Jenny used the site's search engine to look up results and wrote to me later in the day: "You never told me you did a half marathon a few years ago."

Um, that's because I didn't.

Someone else with my same name (who, quite sadly for her also is my age and lives in New York State) ran the Long Island Half Marathon in 2006.

Me? My longest distance is an 8K.

But as I poked fun at myself, Jenny did the cyber equivalent of putting her fingers in her ears and yelling "I can't hear you!" at me. She's having none of my cynical self deprecation this week.

Which is a good thing. We all need friends who are willing to call us out on our ridiculous behavior every now and then.

So I put all that aside and tackled my open water swim ... with joy? Wait a minute. Could I actually be enjoying this swim? It dawned on me that indeed I was.

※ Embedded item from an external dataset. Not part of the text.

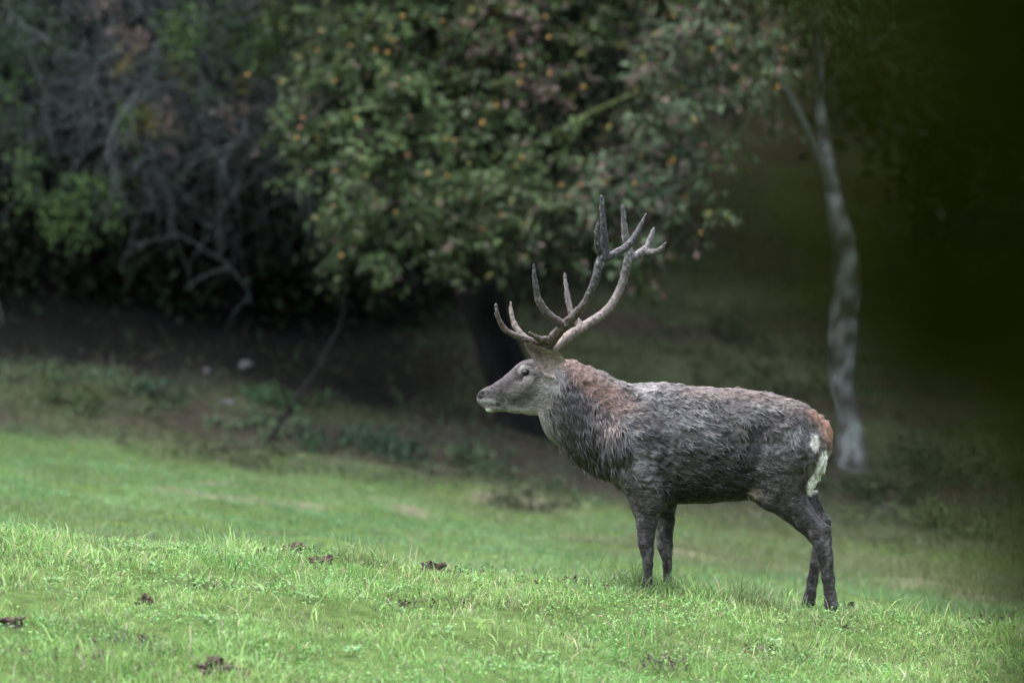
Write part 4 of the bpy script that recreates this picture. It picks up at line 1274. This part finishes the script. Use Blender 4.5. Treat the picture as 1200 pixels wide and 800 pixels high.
# ------------------------------------------------------------------ small things on the turf and bank
def lump_mesh(name, r, rad, sq=(1, 1, .7), rough=.5, n=14):
    th = np.linspace(0, 2 * np.pi, n, endpoint=False); ph = np.linspace(.05, np.pi - .05, n // 2 + 1)
    D = np.stack([np.outer(np.sin(ph), np.cos(th)), np.outer(np.sin(ph), np.sin(th)), np.outer(np.cos(ph), np.ones(n))], -1).reshape(-1, 3)
    o_ = r.uniform(0, 50)
    k = 1 + rough * 2 * (fbm(D[:, 0] * 1.8 + o_, D[:, 1] * 1.8, D[:, 2] * 1.8, 5, 4) - .5)
    V = D * k[:, None] * rad * np.array(sq)
    i = (np.arange(len(ph) - 1)[:, None] * n + np.arange(n)[None]); j = (np.arange(len(ph) - 1)[:, None] * n + (np.arange(n)[None] + 1) % n)
    F = [np.stack([i, i + n, j + n, j], -1).reshape(-1, 4), [list(range(n))], [list(range(len(V) - 1, len(V) - n - 1, -1))]]
    return mesh_np(name, V, F, smooth=False)


def small_things():
    r = np.random.default_rng(801)
    # clods of dug earth
    for (px, py, rad, sq, lab) in ((310, 637, .045, (1, 1, 1.0), 'small upright dark earth clod on the crest, left of a bigger clod'),
                                   (352, 641, .075, (1.3, 1, .6), 'broad dark earth clod on the grass crest left of the stag'),
                                   (376, 655, .05, (1.2, 1, .6), 'low dark earth clod just right of the broad clod on the crest'),
                                   (507, 662, .05, (1.2, 1, .7), 'dark earth clod with a pointed chip in the grass below the nose'),
                                   (252, 779, .075, (1.5, 1, .6), 'reddish brown clod of dug earth at the bottom of the picture'),
                                   (8, 727, .06, (1.4, 1, .6), 'dark clod of earth in the grass at the left edge'),
                                   (172, 702, .04, (1.2, 1, .9), 'dark lump put in for the shade of a tuft hollow on the left slope'),  # dark lump stands in for shade inside a tuft
                                   (762, 676, .03, (1.6, 1, .6), 'small clod of dark soil at the near front hoof')):
        X, d, z = px_ground(px, py + 6, 29, 40.3)
        o = link('earth_clod', lump_mesh('earth_clod', r, rad, (sq[0], sq[1], sq[2] * 1.2), 1.25, 26), M['earth'], None, (X, d, z + rad * sq[2] * .25))
        tag(o, lab, 'earth clod')
    # curled dead leaf behind the hind hoof
    X, d, z = px_ground(992, 714, 30, 40.6)
    m, k = 10, 6
    V = []
    for i in range(m):
        for j in range(k):
            tt = i / (m - 1); a = (j / (k - 1) - .5) * 2.2
            w = .028 * math.sin(math.pi * (tt * .9 + .06))
            V.append((math.sin(a) * w + .045 * tt - .01 + .012 * math.sin(j * 3 + i), .02 * math.cos(i), tt * .085 + (1 - math.cos(a)) * w * .4))
    F = [[i * k + j, i * k + j + 1, (i + 1) * k + j + 1, (i + 1) * k + j] for i in range(m - 1) for j in range(k - 1)]
    C = np.array([.075, .055, .045])[None] * r.uniform(.6, 1.5, (len(V), 1))
    me = mesh_np('dead_leaf', np.array(V), [np.array(F)], C)
    o = link('dead_leaf', me, M['dry'], None, (X, d, z + .02)); tag(o, 'curled brown dead leaf standing in the grass behind the hind hoof', 'leaf')
    md = o.modifiers.new('thickness', 'SOLIDIFY'); md.thickness = .003
    # dry seed heads and stalks
    def stalks(px, py, n, hgt, spread, lab, col, cat='dry weed', leafy=True):
        X, d, z = px_ground(px, py, 29, 40.5)
        t = thing('dry_weed', (X, d, z), lab, cat)
        paths, rads, cols = [], [], []
        P, A, N = [], [], []
        for i in range(n):
            b = np.array([r.normal(0, spread), r.normal(0, spread), -.01])
            e = b + np.array([r.normal(0, .35), r.normal(0, .2), 1.0]) * hgt * r.uniform(.5, 1.1)
            mpt = (b + e) / 2 + r.normal(0, .1 * hgt, 3)
            T = smooth_path([b, mpt, e], 8); paths.append(T); rads.append(np.linspace(.0025, .0015, len(T))); cols.append(np.array(col) * r.uniform(.6, 1.4))
            for q in range(7):
                P.append(T[int(r.uniform(.35, .99) * (len(T) - 1))] + r.normal(0, .004, 3)); A.append(r.normal(0, .6, 3) + [0, 0, .5]); N.append(r.normal(0, 1, 3))
        tubes('stalk', paths, rads, M['dry'], t, 4, cols, 'stuff')
        if leafy:
            P = np.array(P); c = np.array(col)[None] * r.uniform(.5, 1.6, (len(P), 1))
            o = link('dry_leaf', leaf_mesh('dry_leaf', P, r.uniform(.012, .03, len(P)), np.array(N), np.array(A), c), M['dry'], t); o['kind'] = 'stuff'
    stalks(122, 622, 2, .075, .006, 'single dark seed head above the grass on the far left crest', (.05, .045, .05))
    stalks(424, 646, 6, .075, .022, 'dark dried weed sprig on the crest right of the earth clods', (.06, .045, .04))
    stalks(320, 648, 10, .05, .10, 'dried brown weed litter around the clods on the crest', (.07, .055, .05))
    stalks(500, 672, 8, .06, .06, 'dried weed stems around the pointed chip of earth', (.08, .06, .05))
    stalks(592, 690, 3, .06, .01, 'single small dark dried stem in the middle of the crest', (.05, .04, .035))
    stalks(700, 692, 12, .06, .09, 'brown dried weed litter just left of the front hooves', (.12, .085, .07))
    stalks(775, 782, 14, .10, .07, 'grey brown dried weed patch near the bottom right of centre', (.11, .095, .085))
    stalks(150, 755, 14, .07, .12, 'greyish dried weed patch on the lower left slope', (.10, .085, .08))
    stalks(1155, 732, 16, .075, .10, 'dark dried stems in the grass at the lower right edge', (.06, .045, .035))
    stalks(968, 735, 8, .045, .05, 'dark dried litter in the grass below the hind hooves', (.05, .04, .035))
    stalks(885, 712, 4, .05, .02, 'dried brown tips left of the hind hooves', (.10, .06, .045))
    stalks(352, 650, 14, .075, .07, 'ragged dead leaf debris around the broad earth clod', (.065, .05, .042))
    stalks(545, 672, 10, .05, .10, 'thin line of dead weed debris on the crest right of the pointed chip', (.08, .06, .048))
    stalks(660, 684, 10, .05, .09, 'brown dead weed debris on the crest below the chest of the stag', (.085, .062, .05))
    stalks(250, 690, 12, .06, .10, 'dull dead weed debris in the grass of the left slope', (.09, .075, .055))
    stalks(60, 770, 12, .07, .12, 'grey dead weed debris near the bottom left corner', (.10, .085, .065))
    stalks(480, 712, 14, .06, .12, 'dark dead weed debris in the hollow below the crest', (.06, .05, .038))
    stalks(905, 765, 12, .06, .10, 'dull dead weed debris low in the grass at the bottom right', (.09, .07, .05))
    # broad leaved weeds
    def rosette(px, py, n, size, col, lab, g=None):
        X, d, z = px_ground(px, py, 29, 40.5)
        az = np.arange(n) * 2.4 + r.random(n)
        P = np.stack([np.cos(az) * size * r.uniform(.1, 1.2, n), np.sin(az) * size * r.uniform(.1, 1.2, n), r.uniform(.015, .06, n)], 1)
        A = np.stack([np.cos(az), np.sin(az), r.uniform(.1, .9, n)], 1); N = r.normal(0, .3, (n, 3)); N[:, 2] += 1; N[:, 1] -= .5
        c = np.array(col)[None] * r.uniform(.7, 1.4, (n, 1))
        o = link('broadleaf_weed', leaf_mesh('broadleaf_weed', P, r.uniform(.6, 1.2, n) * size, N, A, c, .7), M['grass'], None, (X, d, z)); tag(o, lab, 'weed', g)
    G = 'broadleaf weeds in the foreground turf'
    rosette(1002, 716, 20, .045, (.24, .31, .18), 'pale broadleaf weed beside the dead leaf behind the hind hoof')
    for (px, py) in ((180, 672), (520, 745), (690, 760), (355, 705), (640, 775), (60, 690), (460, 700), (900, 760), (1080, 780), (245, 735), (560, 690), (810, 735), (970, 770), (720, 700), (300, 765), (415, 770)):
        rosette(px, py, int(r.integers(17, 24)), r.uniform(.025, .045), (.10, .20, .055), 'small green broadleaf weed in the foreground turf', G)
    # two small flowers
    def flower(px, py, mat, lab, k, sz):
        X, d, z = px_ground(px, py + 5, 29, 40.5)
        t = thing('wild_flower', (X, d, z), lab, 'flower')
        tubes('stem', [np.array([[0, 0, 0], [.003, 0, .03], [0, 0, .055]])], [np.array([.0015] * 3)], M['dry'], t, 4, [np.array([.1, .18, .05])])
        az = np.arange(k) * 2 * np.pi / k
        P = np.tile([[0, 0, .055]], (k, 1)).astype(float); A = np.stack([np.cos(az), np.sin(az), .5 + 0 * az], 1); N = np.stack([-.5 * np.cos(az), -.5 * np.sin(az), 1 + 0 * az], 1)
        link('petals', leaf_mesh('petals', P, np.full(k, sz), N, A, np.ones((k, 3))), mat, t)
    flower(703, 729, M['petal'], 'tiny pink flower in the turf below the front hooves', 7, .020)
    flower(1073, 762, M['petal_yellow'], 'tiny yellow flower in the turf at lower right', 6, .016)

    # stones on the dark bank
    for (px, py, rad, sq, lab) in ((288, 428, .062, (1.1, 1, .9), 'pale rounded stone on the dark bank left of the leaning branch'),
                                   (243, 431, .035, (1, 1, .8), 'small grey stone on the dark bank left of the pale stone'),
                                   (268, 470, .05, (1.4, 1, .7), 'dull brown stone in the weeds below the pale stone')):
        X, d, z = px_ground(px, py + 6, 56, 80)
        o = link('stone', lump_mesh('stone', r, rad, sq, .4, 16), M['stone'], None, (X, d, z + rad * .4)); tag(o, lab, 'stone')
    # dead branch leaning on the bank
    Xa, da, za = px_ground(305, 530, 56, 80)
    O = np.array([Xa, da, za])
    t = thing('dead_branch', O, 'thin dark dead branch leaning over the bank left of the fruit tree', 'branch')
    e1 = at(375, 425, da + .6); e2 = at(400, 375, da + .7); e3 = at(402, 320, da + .6)
    P = smooth_path([O - [.02, 0, .03], at(340, 480, da + .3), e1, e2, e3], 26)
    tubes('stem', [wobble(P, .006, r)], [np.linspace(.021, .009, len(P))], M['bark'], t, 7, origin=O)
    for q in ([e1, at(390, 420, da + .5), at(412, 405, da + .4)], [at(340, 480, da + .3), at(330, 455, da + .2), at(333, 430, da + .1)]):
        tubes('side_twig', [smooth_path(q, 8)], [np.linspace(.012, .004, 9)], M['bark'], t, 5, origin=O)

    # low leafy shrubs on the bank
    def shrub(px, py, wpx, hpx, cnt, col, lab, leaf=(.035, .07)):
        X, d, z = px_ground(px, py, 56, 80)
        w, h = wpx * 1.3 * d / K, hpx * .75 * d / K
        k = 13
        cs = [(r.normal(0, w * .55), r.normal(0, w * .5), h * (.05 + .6 * r.random() ** 2)) for _ in range(k)]
        P, A, N, size, lump, tw = sprays(cs, [w * .2] * k, [max(2, int(cnt / k * r.uniform(.3, 1.2))) for _ in range(k)], r, per=8, length=h * .9, droop=-.5, leaf=leaf)
        P[:, 2] = np.abs(P[:, 2]) * (.5 + .8 * fbm(P[:, 0] * 4, P[:, 1] * 4, seed=3))
        P[:, 2] += h_ground(P[:, 0] + X, P[:, 1] + d) - z
        ok = np.ones(len(P), bool)
        t = thing('bank_shrub', (X, d, z), lab, 'shrub')
        c = np.array(col)[None] * .75 * r.uniform(.5, 1.5, (len(P), 1))
        o = link('foliage', leaf_mesh('foliage', P[ok], size[ok], N[ok], A[ok], c[ok]), M['leaf'], t); o['kind'] = 'stuff'
        st = [smooth_path([(0, 0, -.05), (q[0] * .4, q[1] * .4, q[2] * .6), q], 6) for q in cs]
        tubes('stem', st, [np.linspace(.008, .003, len(s_)) for s_ in st], M['twig'], t, 4, [np.array([.05, .045, .035])] * k)
    shrub(318, 470, 26, 26, 70, (.055, .105, .045), 'small green bush on the bank beside the dead branch')
    shrub(300, 505, 40, 22, 100, (.085, .125, .065), 'pale green low mound of weeds below the small bush')
    shrub(180, 462, 34, 24, 80, (.045, .075, .04), 'dark green low bush in the middle of the left bank')
    shrub(45, 452, 60, 30, 130, (.065, .095, .045), 'wide rough bush on the bank at the left edge')
    shrub(110, 480, 50, 26, 110, (.06, .085, .035), 'dull olive weed clump in front of the left bank')
    shrub(400, 530, 50, 40, 150, (.045, .075, .038), 'dark green weed clump left below the stag head')
    shrub(470, 540, 44, 40, 120, (.035, .06, .032), 'very dark weed clump beneath the nose of the stag')
    shrub(575, 555, 60, 34, 150, (.055, .08, .04), 'dull green weed clump at the foot of the black trunk')
    shrub(230, 530, 60, 22, 110, (.06, .075, .035), 'low olive weed patch at the meadow edge on the left')
    shrub(1045, 570, 60, 40, 150, (.055, .08, .04), 'rough green weed clump right of the pale trunk foot')
    shrub(1110, 620, 60, 36, 150, (.085, .12, .05), 'rough green weed clump at the right meadow edge')
    shrub(1160, 560, 70, 50, 160, (.05, .075, .035), 'dark green weed clump on the right bank')
    shrub(620, 600, 46, 20, 90, (.075, .085, .045), 'tawny weed clump at the meadow edge under the neck')
    shrub(900, 450, 60, 26, 90, (.045, .062, .032), 'low dim bush on the slope above the back of the stag')
    shrub(860, 395, 60, 26, 90, (.045, .06, .03), 'faint low bush higher on the slope behind the antlers')


small_things()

It was sunny, warm and the water was calm. The sailboat races were off in the distance and I just went about my slow, methodical pace up and down the break wall. I quickly lost my swim buddies Jenny and Carolyn (who heretofore will be known only as "Rock Star") as they kept a quicker pace. But that was OK with me. Someone asked me how it was going.

Slow, I replied.

But I kept plugging along, concentrating on keeping my head down, sighting and (attempting) to swim in somewhat of a straight line.

I wanted to take full advantage of the calm water, so I kept going until I had finished 2,000 meters, marking my longest open water swim ever. So much for the person who started by swimming 20 strokes away from the wall, then 20 strokes back.

Generally speaking, if I stop critiquing myself so harshly, I end up doing pretty well.

Not exactly rocket science, but not an easily learned lesson, either.